Jakarta, Aktual.com – Direktur Eksekutif Pusat Studi Hukum Energi dan Pertambangan (PUSHEP), Bisman Bhaktiar mengatakan bahwa kebijakan pungutan harga BBM dari jenis Premium dan Solar oleh pemerintah kepada rakyat, tidak ada dasar hukumnya.
Menurutnya, dasar hukum Pasal 30 UU Nomor 30 Tahun 2007 tentang Energi sebagaimana yang disampaikan oleh Menteri ESDM Sudirman Said, sangatlah tidak tepat untuk dijadikan landasan hukum.
“Pasal 30 UU Energi sama sekali tidak mengatur tentang penerapan premi untuk harga BBM,” kata Bisman di Jakarta, Jumat (25/12).
Ia menjelaskan, isi Pasal 30 ayat (3) UU 30/2007 mengatur mengenai pengembangan dan pemanfaatan hasil penelitian tentang energi baru dan energi terbarukan dibiayai dari pendapatan negara yang berasal dari energi tak terbarukan. Maka dari itu, Bisman pun mempertanyakan korelasi pasal dalam UU Energi dengan pungutan tersebut.
“Pasal 30 sama sekali tidak mengatur dan tidak membenarkan pungutan yang dibebankan kepada rakyat melalui harga BBM,” ungkap dia.
Ia melanjutkan, sementara jika yang dimaksud Menteri ESDM adalah Petroleum Fund atau dana cadangan Migas, maka seharusnya bersumber dari Penerimaan Negara Bukan Pajak (PNBP) sektor Migas yang dikumpulkan dari hasil produksi migas, bukan dari pungutan yang dibebankan kepada rakyat. Itupun pemberlakuannya harus diatur dengan Peraturan Pemerintah yang sampai saat ini belum ada.
“Atau, jika yang dimaksud adalah dana Stabilisasi Migas dan dana Ketahanan Energi seharusnya diatur dan masuk dalam APBN,” ucapnya.
Dikatakannya, pungutan pada harga BBM tersebut tidak sesuai dengan UU tentang pengelolaan Keuangan Negara, dimana pendapatan negara harus melalui pajak dan PNBP serta harus masuk dalam APBN.

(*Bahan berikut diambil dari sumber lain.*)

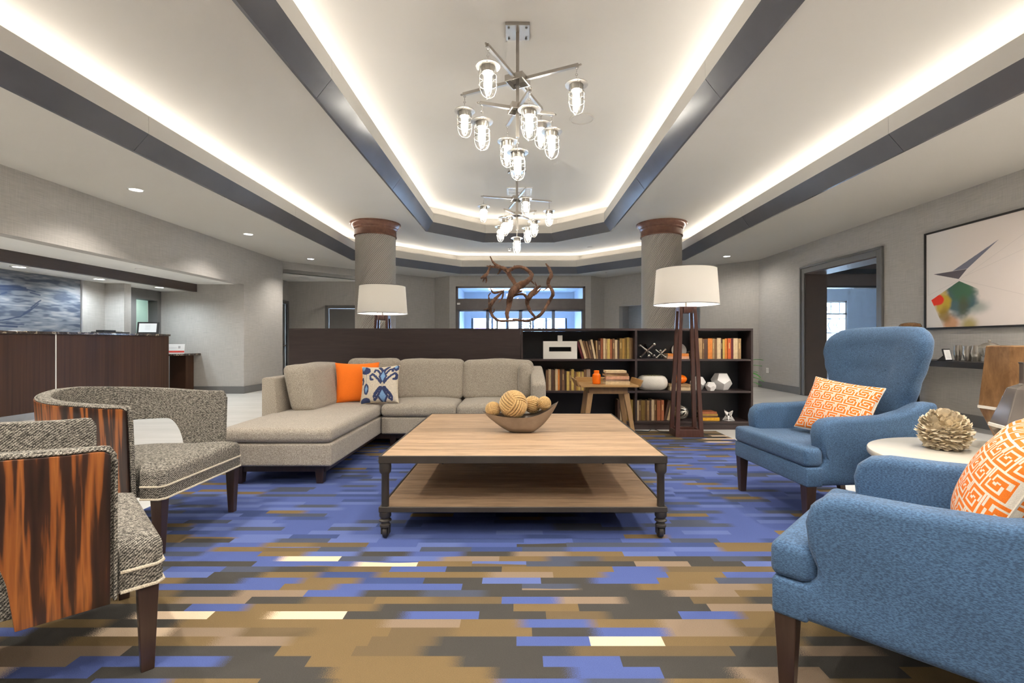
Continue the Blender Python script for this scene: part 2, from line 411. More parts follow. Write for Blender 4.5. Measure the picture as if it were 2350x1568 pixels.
M['tweed'] = tweed()
M['cord'] = fabric('cream_twisted_cord', (0.45, 0.38, 0.27), (0.80, 0.72, 0.58), (300, 300, 300), 0.5)
M['blue'] = fabric('blue_linen_upholstery', (0.034, 0.078, 0.150), (0.080, 0.168, 0.310), (140, 140, 420), 0.3, 0.85, 0.12, 0.1)
M['orange'] = fabric('orange_cotton', (0.86, 0.16, 0.004), (1.0, 0.22, 0.008), (500, 500, 500), 0.15, 0.9, 0.05, 0.1)
def greek():
    t = NT('greek_key_weave'); v = t.coord(attr='puv'); sp = t.n('ShaderNodeSeparateXYZ'); t.link(v, sp.inputs[0])
    N = 5.5
    gx, gy = t.math('MULTIPLY', sp.outputs[0], N), t.math('MULTIPLY', sp.outputs[1], N)
    ry = t.math('FLOOR', gy); gx = t.math('ADD', gx, t.math('MULTIPLY', ry, 0.5))
    cx, cy = t.math('SUBTRACT', t.math('FRACT', gx), 0.5), t.math('SUBTRACT', t.math('FRACT', gy), 0.5)
    p = 0.23
    up = t.math('GREATER_THAN', cy, 0.02)
    dx = t.math('ABSOLUTE', t.math('SUBTRACT', cx, t.math('MULTIPLY', up, p/2)))
    d = t.math('MAXIMUM', dx, t.math('ABSOLUTE', cy))
    f = t.math('FRACT', t.math('DIVIDE', d, p)); line = t.math('LESS_THAN', f, 0.36)
    edge = t.math('GREATER_THAN', t.math('MAXIMUM', t.math('ABSOLUTE', cx), t.math('ABSOLUTE', cy)), 0.455)
    line = t.math('MAXIMUM', line, edge)
    nz = t.noise(t.coord((400, 400, 400)), 1.0, 2)
    c = t.mix(line, (0.88, 0.20, 0.012), (0.80, 0.72, 0.60))
    c = t.mix(1.0, c, t.ramp(nz, [(0.3, (0.85,)*3), (0.7, (1.05,)*3)]), 'MULTIPLY')
    t.set(c, 0.9); t.bump(t.math('ADD', t.math('MULTIPLY', line, -0.5), nz), 0.3, 0.003); return t.m
M['greek'] = greek()
M['attr_fabric'] = attr_mat('printed_fabric', 0.95, 0.15)
M['attr_print'] = attr_mat('print_surface', 0.6)
M['shade'] = None
def shade():
    t = NT('linen_shade'); t.set((0.92, 0.90, 0.86), 0.9)
    tl = t.n('ShaderNodeBsdfTranslucent'); tl.inputs[0].default_value = (0.94, 0.91, 0.86, 1)
    mx = t.n('ShaderNodeMixShader'); mx.inputs[0].default_value = 0.5
    t.link(t.b.outputs[0], mx.inputs[1]); t.link(tl.outputs[0], mx.inputs[2]); t.link(mx.outputs[0], t.out.inputs[0])
    t.bump(t.noise(t.coord((200, 200, 600)), 1.0, 2), 0.1, 0.001); return t.m
M['shade'] = shade()
M['lampbulb'] = emit('shade_bulb', (1.0, 0.95, 0.88), 200.0)
M['white'] = plain('white_gloss_ceramic', (0.80, 0.78, 0.73), 0.2, var=0.02)
M['matte'] = plain('matte_white_plaster', (0.74, 0.72, 0.70), 0.6, var=0.02)
M['planter'] = plain('ribbed_white_stoneware', (0.72, 0.68, 0.60), 0.75, var=0.05, bump=0.5, bs=60)
M['orangeglaze'] = plain('orange_glaze', (0.90, 0.17, 0.006), 0.22, var=0.04)
M['lacquer'] = plain('cream_lacquer', (0.66, 0.61, 0.53), 0.15, var=0.02)
M['silver'] = plain('hammered_silver', (0.62, 0.58, 0.52), 0.28, 0.95, var=0.1, bump=0.1, bs=30)
M['pewter'] = plain('pewter_bowl', (0.34, 0.30, 0.265), 0.33, 0.9, var=0.15, vs=9)
M['rope'] = fabric('jute_rope', (0.42, 0.25, 0.09), (0.68, 0.46, 0.20), (220, 220, 220), 0.5)
M['driftwood'] = wood('driftwood', (0.085, 0.042, 0.028), (0.33, 0.17, 0.10), 'z', 1.6, 0.7, (0.35, 0.65), 0.5, 1.5, 6)
M['petal'] = plain('dried_petal', (0.66, 0.56, 0.40), 0.75, var=0.25, vs=14)
M['page'] = plain('book_pages', (0.70, 0.60, 0.42), 0.9, var=0.1, vs=60)
M['black'] = plain('black_plastic', (0.015, 0.015, 0.017), 0.4)
M['frame'] = plain('bronze_picture_frame', (0.030, 0.027, 0.025), 0.35, 0.3)
M['paper'] = plain('white_paper', (0.82, 0.82, 0.82), 0.8, var=0.01)
M['ink'] = plain('grey_ink', (0.45, 0.45, 0.46), 0.8)
M['red'] = plain('red_print', (0.75, 0.08, 0.06), 0.7)
M['leaf'] = plain('green_leaf', (0.07, 0.30, 0.05), 0.45, var=0.25)
M['grass'] = plain('dry_moss', (0.30, 0.28, 0.09), 0.9, var=0.3)
M['vasewood'] = wood('glossy_burl_wood', (0.15, 0.075, 0.032), (0.30, 0.165, 0.075), 'z', 2.2, 0.12, (0.35, 0.65), 0, 2.0, 3)
M['vasegrey'] = plain('smoky_lacquer', (0.23, 0.20, 0.18), 0.12, 0.5, var=0.1)
M['bone'] = plain('bone_inlay', (0.80, 0.77, 0.70), 0.3, var=0.02)
M['alu'] = plain('anodised_door_frame', (0.16, 0.14, 0.135), 0.4, 0.3)
M['alublue'] = plain('grey_storefront_frame', (0.20, 0.24, 0.33), 0.4, 0.3)
M['vestib'] = plain('vestibule_paint', (0.46, 0.53, 0.64), 0.8, var=0.02)
M['bark'] = plain('bare_branch_bark', (0.10, 0.08, 0.07), 0.9)
M['outground'] = plain('outside_paving', (0.35, 0.35, 0.36), 0.9)
M['outwall'] = plain('pale_outside_building', (0.72, 0.70, 0.70), 0.9)
M['mauve'] = plain('mauve_canvas', (0.42, 0.20, 0.42), 0.8)
M['greenroom'] = plain('pale_green_room_paint', (0.48, 0.62, 0.50), 0.8, var=0.02)
# ------------------------------------------------------------------ the room shell
FZ = -0.006   # tile level; the carpet surface is z = 0
def wall_mb(a, b, z0, z1, th, ops=()):
    a, b = Vector(a), Vector(b); d = (b-a); L = d.length; d.normalize(); n = Vector((-d.y, d.x))*th
    mb = MB()
    def blk(t0, t1, za, zb):
        if t1-t0 < 1e-4 or zb-za < 1e-4: return
        p, q = a+d*t0, a+d*t1
        c = [(p.x, p.y), (q.x, q.y), (q.x+n.x, q.y+n.y), (p.x+n.x, p.y+n.y)]
        mb.hexa([(x, y, za) for x, y in c], [(x, y, zb) for x, y in c])
    t = 0
    for (t0, t1, za, zb) in sorted(ops):
        blk(t, t0, z0, z1); blk(t0, t1, z0, za); blk(t0, t1, zb, z1); t = t1
    blk(t, L, z0, z1)
    return mb
def struct(name, mb, m, parent=None, **kw):
    o = mb.build(name, m, parent, **kw)
    if parent is None: o['kind'] = 'structure'
    return o
def lab(o, s): o['label'] = s; return o

lab(struct('floor', MB().box(-9.2, 14, -7, 19.2, -0.2, FZ), M['floor']), 'cream polished tile floor')
cp = MB().box(-2.47, 2.45, -3.5, 5.95, FZ-0.002, 0.0).build('area_carpet', M['carpet'])
tag(cp, 'blue, gold and charcoal banded carpet under the seating group', 'carpet')

XL, XR = -5.93, 5.95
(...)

“Jadi, pungutan oleh Pemerintah dalam harga BBM tersebut adalah ilegal. Seharusnya Pemerintah tidak seenaknya mengenakan pungutan kepada rakyat. Janganlah rakyat dibebani dengan berbagai macam pungutan yang memberatkan, termasuk jangan mengambil untung dari harga BBM yang sudah seharusnya menjadi kewajiban Pemerintah untuk menyediakannya,” terangnya.
Terlebih, dana pungutan itu juga rawan penyimpangan dan berpotensi korupsi. Di sisi lain, Pemerintah juga perlu diingatkan, karena sampai saat ini belum menjelaskan kepada publik secara transparan tentang dana selisih lebih harga BBM mulai pertengahan tahun 2015 yang lalu karena harga jual BBM lebih tinggi dari harga keekonomian.
“Sudah menjadi kewajiban Pemerintah untuk menyampaikan ke publik mengenai transparansi dana selisih lebih harga BBM, sehingga jangan sampai publik menilai Pemerintah melakukan penyimpangan,” pungkas dia.